What you should do:
Write the data out again exactly, dropping any images it holds.

-----

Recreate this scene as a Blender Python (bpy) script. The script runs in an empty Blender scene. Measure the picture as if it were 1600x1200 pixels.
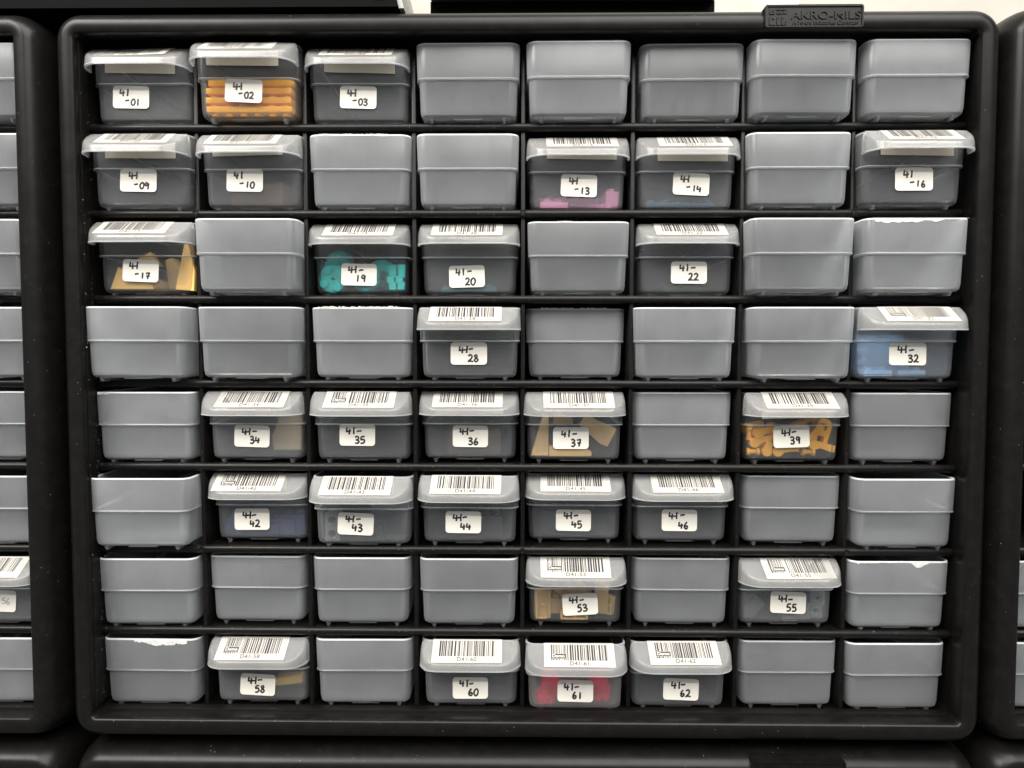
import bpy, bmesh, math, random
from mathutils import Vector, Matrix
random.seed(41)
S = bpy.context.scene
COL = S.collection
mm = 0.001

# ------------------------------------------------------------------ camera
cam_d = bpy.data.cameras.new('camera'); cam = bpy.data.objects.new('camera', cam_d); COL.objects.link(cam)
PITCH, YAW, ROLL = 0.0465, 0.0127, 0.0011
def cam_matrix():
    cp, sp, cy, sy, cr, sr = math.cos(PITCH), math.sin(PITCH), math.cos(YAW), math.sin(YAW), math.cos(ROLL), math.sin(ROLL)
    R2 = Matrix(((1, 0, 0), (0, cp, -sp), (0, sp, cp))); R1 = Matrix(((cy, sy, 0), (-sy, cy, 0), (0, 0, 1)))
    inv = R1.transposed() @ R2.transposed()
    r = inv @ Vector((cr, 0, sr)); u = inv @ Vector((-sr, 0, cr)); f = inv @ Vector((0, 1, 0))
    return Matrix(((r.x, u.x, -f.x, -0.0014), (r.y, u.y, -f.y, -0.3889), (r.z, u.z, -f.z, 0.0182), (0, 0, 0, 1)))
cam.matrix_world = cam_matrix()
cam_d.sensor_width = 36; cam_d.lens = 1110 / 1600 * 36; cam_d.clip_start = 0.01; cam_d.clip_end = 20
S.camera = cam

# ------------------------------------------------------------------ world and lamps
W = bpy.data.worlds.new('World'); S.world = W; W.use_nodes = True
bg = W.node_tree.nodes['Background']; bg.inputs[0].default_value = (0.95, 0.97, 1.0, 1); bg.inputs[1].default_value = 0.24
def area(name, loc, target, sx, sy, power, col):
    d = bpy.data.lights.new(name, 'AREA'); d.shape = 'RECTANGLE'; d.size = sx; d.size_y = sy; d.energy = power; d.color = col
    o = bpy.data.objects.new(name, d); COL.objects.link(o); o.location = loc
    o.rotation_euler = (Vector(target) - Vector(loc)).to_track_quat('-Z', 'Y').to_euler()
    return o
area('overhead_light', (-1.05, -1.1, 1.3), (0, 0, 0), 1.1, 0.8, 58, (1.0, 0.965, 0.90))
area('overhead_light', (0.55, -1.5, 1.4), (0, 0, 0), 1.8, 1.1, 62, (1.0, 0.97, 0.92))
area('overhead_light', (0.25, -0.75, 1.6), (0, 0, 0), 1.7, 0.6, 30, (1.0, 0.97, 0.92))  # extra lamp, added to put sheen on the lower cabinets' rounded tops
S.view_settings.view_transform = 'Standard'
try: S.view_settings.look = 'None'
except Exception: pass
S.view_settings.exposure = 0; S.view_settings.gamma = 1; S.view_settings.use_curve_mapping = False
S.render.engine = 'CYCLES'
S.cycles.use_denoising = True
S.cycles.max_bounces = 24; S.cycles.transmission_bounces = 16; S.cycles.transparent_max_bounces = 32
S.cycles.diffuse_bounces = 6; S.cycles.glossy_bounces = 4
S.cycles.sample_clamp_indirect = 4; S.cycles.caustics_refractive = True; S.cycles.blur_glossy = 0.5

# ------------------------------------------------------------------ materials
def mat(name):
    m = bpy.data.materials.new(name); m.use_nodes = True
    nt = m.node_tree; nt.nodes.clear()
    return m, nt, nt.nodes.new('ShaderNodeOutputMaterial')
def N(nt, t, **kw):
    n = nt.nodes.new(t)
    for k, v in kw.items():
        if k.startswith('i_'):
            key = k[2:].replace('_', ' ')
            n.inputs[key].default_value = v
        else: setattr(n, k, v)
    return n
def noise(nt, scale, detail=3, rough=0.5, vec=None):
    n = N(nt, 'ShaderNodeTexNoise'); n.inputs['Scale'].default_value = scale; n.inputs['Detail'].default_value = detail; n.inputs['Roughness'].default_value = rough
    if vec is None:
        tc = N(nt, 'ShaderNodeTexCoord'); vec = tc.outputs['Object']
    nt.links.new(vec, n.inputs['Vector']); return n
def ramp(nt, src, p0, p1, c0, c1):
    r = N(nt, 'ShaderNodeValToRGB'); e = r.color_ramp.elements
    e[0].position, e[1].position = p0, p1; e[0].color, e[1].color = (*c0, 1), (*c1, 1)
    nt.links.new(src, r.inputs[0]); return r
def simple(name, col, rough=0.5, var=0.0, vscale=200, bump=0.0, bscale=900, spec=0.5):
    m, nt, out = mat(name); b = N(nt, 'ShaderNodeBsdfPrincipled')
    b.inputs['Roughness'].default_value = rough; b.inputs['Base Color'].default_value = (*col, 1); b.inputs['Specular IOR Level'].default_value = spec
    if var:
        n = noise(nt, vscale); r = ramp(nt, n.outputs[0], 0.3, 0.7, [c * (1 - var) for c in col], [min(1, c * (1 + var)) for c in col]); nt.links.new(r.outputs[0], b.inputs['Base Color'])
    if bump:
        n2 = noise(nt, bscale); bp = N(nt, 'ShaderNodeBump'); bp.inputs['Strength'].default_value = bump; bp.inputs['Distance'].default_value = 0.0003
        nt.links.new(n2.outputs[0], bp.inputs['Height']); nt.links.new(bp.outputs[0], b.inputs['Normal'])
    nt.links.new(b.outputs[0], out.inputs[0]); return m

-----

Worked solution:
Recreate this scene as a Blender Python (bpy) script. The script runs in an empty Blender scene. Measure the picture as if it were 1600x1200 pixels.
import bpy, bmesh, math, random
from mathutils import Vector, Matrix
random.seed(41)
S = bpy.context.scene
COL = S.collection
mm = 0.001

# ------------------------------------------------------------------ camera
cam_d = bpy.data.cameras.new('camera'); cam = bpy.data.objects.new('camera', cam_d); COL.objects.link(cam)
PITCH, YAW, ROLL = 0.0465, 0.0127, 0.0011
def cam_matrix():
    cp, sp, cy, sy, cr, sr = math.cos(PITCH), math.sin(PITCH), math.cos(YAW), math.sin(YAW), math.cos(ROLL), math.sin(ROLL)
    R2 = Matrix(((1, 0, 0), (0, cp, -sp), (0, sp, cp))); R1 = Matrix(((cy, sy, 0), (-sy, cy, 0), (0, 0, 1)))
    inv = R1.transposed() @ R2.transposed()
    r = inv @ Vector((cr, 0, sr)); u = inv @ Vector((-sr, 0, cr)); f = inv @ Vector((0, 1, 0))
    return Matrix(((r.x, u.x, -f.x, -0.0014), (r.y, u.y, -f.y, -0.3889), (r.z, u.z, -f.z, 0.0182), (0, 0, 0, 1)))
cam.matrix_world = cam_matrix()
cam_d.sensor_width = 36; cam_d.lens = 1110 / 1600 * 36; cam_d.clip_start = 0.01; cam_d.clip_end = 20
S.camera = cam

# ------------------------------------------------------------------ world and lamps
W = bpy.data.worlds.new('World'); S.world = W; W.use_nodes = True
bg = W.node_tree.nodes['Background']; bg.inputs[0].default_value = (0.95, 0.97, 1.0, 1); bg.inputs[1].default_value = 0.24
def area(name, loc, target, sx, sy, power, col):
    d = bpy.data.lights.new(name, 'AREA'); d.shape = 'RECTANGLE'; d.size = sx; d.size_y = sy; d.energy = power; d.color = col
    o = bpy.data.objects.new(name, d); COL.objects.link(o); o.location = loc
    o.rotation_euler = (Vector(target) - Vector(loc)).to_track_quat('-Z', 'Y').to_euler()
    return o
area('overhead_light', (-1.05, -1.1, 1.3), (0, 0, 0), 1.1, 0.8, 58, (1.0, 0.965, 0.90))
area('overhead_light', (0.55, -1.5, 1.4), (0, 0, 0), 1.8, 1.1, 62, (1.0, 0.97, 0.92))
area('overhead_light', (0.25, -0.75, 1.6), (0, 0, 0), 1.7, 0.6, 30, (1.0, 0.97, 0.92))  # extra lamp, added to put sheen on the lower cabinets' rounded tops
S.view_settings.view_transform = 'Standard'
try: S.view_settings.look = 'None'
except Exception: pass
S.view_settings.exposure = 0; S.view_settings.gamma = 1; S.view_settings.use_curve_mapping = False
S.render.engine = 'CYCLES'
S.cycles.use_denoising = True
S.cycles.max_bounces = 24; S.cycles.transmission_bounces = 16; S.cycles.transparent_max_bounces = 32
S.cycles.diffuse_bounces = 6; S.cycles.glossy_bounces = 4
S.cycles.sample_clamp_indirect = 4; S.cycles.caustics_refractive = True; S.cycles.blur_glossy = 0.5

# ------------------------------------------------------------------ materials
def mat(name):
    m = bpy.data.materials.new(name); m.use_nodes = True
    nt = m.node_tree; nt.nodes.clear()
    return m, nt, nt.nodes.new('ShaderNodeOutputMaterial')
def N(nt, t, **kw):
    n = nt.nodes.new(t)
    for k, v in kw.items():
        if k.startswith('i_'):
            key = k[2:].replace('_', ' ')
            n.inputs[key].default_value = v
        else: setattr(n, k, v)
    return n
def noise(nt, scale, detail=3, rough=0.5, vec=None):
    n = N(nt, 'ShaderNodeTexNoise'); n.inputs['Scale'].default_value = scale; n.inputs['Detail'].default_value = detail; n.inputs['Roughness'].default_value = rough
    if vec is None:
        tc = N(nt, 'ShaderNodeTexCoord'); vec = tc.outputs['Object']
    nt.links.new(vec, n.inputs['Vector']); return n
def ramp(nt, src, p0, p1, c0, c1):
    r = N(nt, 'ShaderNodeValToRGB'); e = r.color_ramp.elements
    e[0].position, e[1].position = p0, p1; e[0].color, e[1].color = (*c0, 1), (*c1, 1)
    nt.links.new(src, r.inputs[0]); return r
def simple(name, col, rough=0.5, var=0.0, vscale=200, bump=0.0, bscale=900, spec=0.5):
    m, nt, out = mat(name); b = N(nt, 'ShaderNodeBsdfPrincipled')
    b.inputs['Roughness'].default_value = rough; b.inputs['Base Color'].default_value = (*col, 1); b.inputs['Specular IOR Level'].default_value = spec
    if var:
        n = noise(nt, vscale); r = ramp(nt, n.outputs[0], 0.3, 0.7, [c * (1 - var) for c in col], [min(1, c * (1 + var)) for c in col]); nt.links.new(r.outputs[0], b.inputs['Base Color'])
    if bump:
        n2 = noise(nt, bscale); bp = N(nt, 'ShaderNodeBump'); bp.inputs['Strength'].default_value = bump; bp.inputs['Distance'].default_value = 0.0003
        nt.links.new(n2.outputs[0], bp.inputs['Height']); nt.links.new(bp.outputs[0], b.inputs['Normal'])
    nt.links.new(b.outputs[0], out.inputs[0]); return m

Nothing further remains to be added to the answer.